#HelloTFP: Loo Anni
by fingerplayers
#HelloTFP is a series of anecdotes where we introduce and share more about the members of the TFP family; from core team members to office interns. In this latest #HelloTFP feature, we speak with our The Maker’s Lab Cycle 2021 maker Loo Anni about her journey into theatre, existential crises, and… bak kwa.

“It only slowly dawned upon me after I had worked for a few years, that I had an interest in the arts. Since young I liked to make things, that’s the base line I always worked with – that I liked to make things. I didn’t really put words to it. It wasn’t some life-changing moment where for example I watch a performance where I was blown away, and this is what I want to do for life – it wasn’t like that. I enjoy the process of making things, I enjoy working with my hands, I enjoy the tactility of different materials. I like to make things, so I find a field that allows me to do that.
In primary school my parents would buy me and my sister paper clay to entertain us, so I think that was the beginning. I would make human figures that look deformed, on hindsight, and also containers. In secondary school, I was in Chinese Drama Society, I didn’t choose to join. There was just this one day where all the Co-curricular Activities (CCAs) were gathered to “poach” newcomers, and I just went with it and randomly joined. I remember there was this one year there was a Chinese New Year show, and we needed a piece of Bak Kwa for a prop, and it was during the festive period, but I still queued for an hour for that one single piece of Bak Kwa. I think it was because I was still a secondary school student then, and I didn’t anticipate the queue. Back then I knew so little things, I didn’t even know what I didn’t know, so whatever I made was from what I knew. I don’t remember asking anyone how to make all these things.”

“Before I graduated I had an existential crisis regarding product design – why am I making these consumerist shit that will be bought and thrown away and bought and thrown away, while the earth is dying, so I didn’t want to contribute to that cycle. But that was the thought process of the 21-yo me, so I didn’t really consider all the angles, like how I can make a change in this world. But when I entered theatre, I realise it was the same thing, I realise nothing in life matters so I turned off that switch, so ok if everything in life is so temporary and fleeting, I felt I might as well go to the most extreme of it. But after spending so much time in these two extremes, I’m now moving towards the other extreme – to find a more sustainable way of making.”

“My first professionally paid theatre job was for designing and making, for ECNAD (contemporary dance company that closed in 2013).
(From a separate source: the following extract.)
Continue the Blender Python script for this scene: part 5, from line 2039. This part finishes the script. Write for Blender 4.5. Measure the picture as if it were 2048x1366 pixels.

When Gardens by The Bay first opened, ECNAD did an opening festival finale performance, and I designed and made costumes for that show. A year ago, I got to know Lim Chin Huat, Co-Founder of ECNAD, during a dance film installation he did at O School. My university classmate was involved in that production and was looking for a replacement, as she had to look for a full-time job.
Woodwork is something I’m not good at. I haven’t grasped the different ways to shape it. I can do it, but it’s not my best skill. Out of all the different materials, my number one material to handle is foam. In a puppetry context wood is heavier, and there’s always a challenge to make the puppet as light as possible, so if I have a wood core to the puppet, it instantly becomes super heavy.”
The puppet(s) that Anni has created during The Maker’s Lab Cycle 2021 will be featured in the production of NO DISASTER ON THIS LAND, happening 24 – 27th February, at the Drama Centre Black Box.